3. The “System Verification Trap” Hidden in Phone Numbers and Addresses

[Summary] Banks require a number in the “applicant’s own name.” Using a friend’s number, an IP phone (050), or an address omitting the building name will trigger a rejection.

Even if the order is followed, it is meaningless if the input information itself is flawed. The following two points are practical traps that foreign employees are particularly prone to falling into.

■ Trap 1: The “Ownership” and “Type” of the Phone Number
The phone number entered on the bank application must be contracted under the “account applicant’s own name.” If an employee is in a rush and borrows a friend’s number or uses an “050 (IP phone app)” number with lax identity verification, the bank’s system will flag it as a “risk of unauthorized use” and halt the screening.

■ Trap 2: Omitting the “Building Name” in the Address
There is an endless stream of foreigners who, following overseas addressing habits, omit the “building name (mansion name)” of their apartment and write the room number directly after the block number (e.g., 1-2-3 #101). If the building name is listed on the Certificate of Residence, it must be matched exactly on the bank application (even down to the full-width or half-width characters of Katakana or Alphabets).

4. Practical Q&A (Troubleshooting HR Should Guide)

[Summary] Answers the risks of lending a company phone number and how to recover if an employee has already processed things in the wrong order.

Q. Since the mobile contract won’t be ready in time, can I have them write the “company landline” or the “HR department’s number” on the bank application?

A. Absolutely avoid this. After opening the account, the bank will use that number to confirm the delivery of the cash card or contact the user regarding important transactions. Registering a company number means the employee’s personal financial information will leak to the company, constituting an invasion of privacy. Furthermore, the bank is highly likely to suspend or reject the screening upon realizing it is “a number that does not directly connect to the applicant.”

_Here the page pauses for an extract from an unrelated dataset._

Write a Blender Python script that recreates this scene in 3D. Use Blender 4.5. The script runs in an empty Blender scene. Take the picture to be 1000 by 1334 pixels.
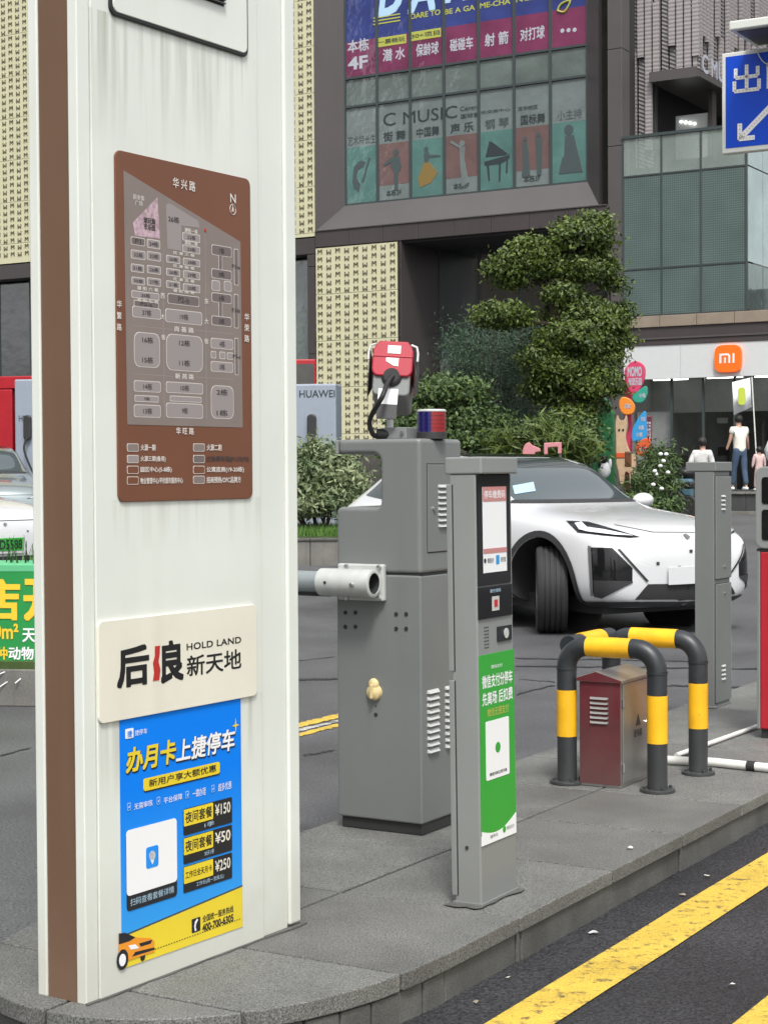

Q. The employee already contracted a mobile phone using a “casual notation,” creating a discrepancy with the address on the Certificate of Residence. What should we do?

A. Before they go to the bank, have them access their mobile carrier’s My Page (or visit a store) to correct their registered address to a “notation that perfectly matches the Certificate of Residence” (address change procedure). The surest recovery method is to send them to the bank counter only after ensuring no discrepancy will appear when the bank’s screening staff queries the phone contract status.

Conclusion: Strictly Enforce “More Haste, Less Speed” for Infrastructure

In Japan’s unfriendly infrastructure procedures, opening a bank account is the strictest hurdle. Allowing ad-hoc workarounds like “just get a phone number for now” will result in all subsequent procedures stalling. HR managers must present the absolute sequence of “Ward Office → Mobile Phone → Bank” during the initial orientation and objectively manage the employees’ actions.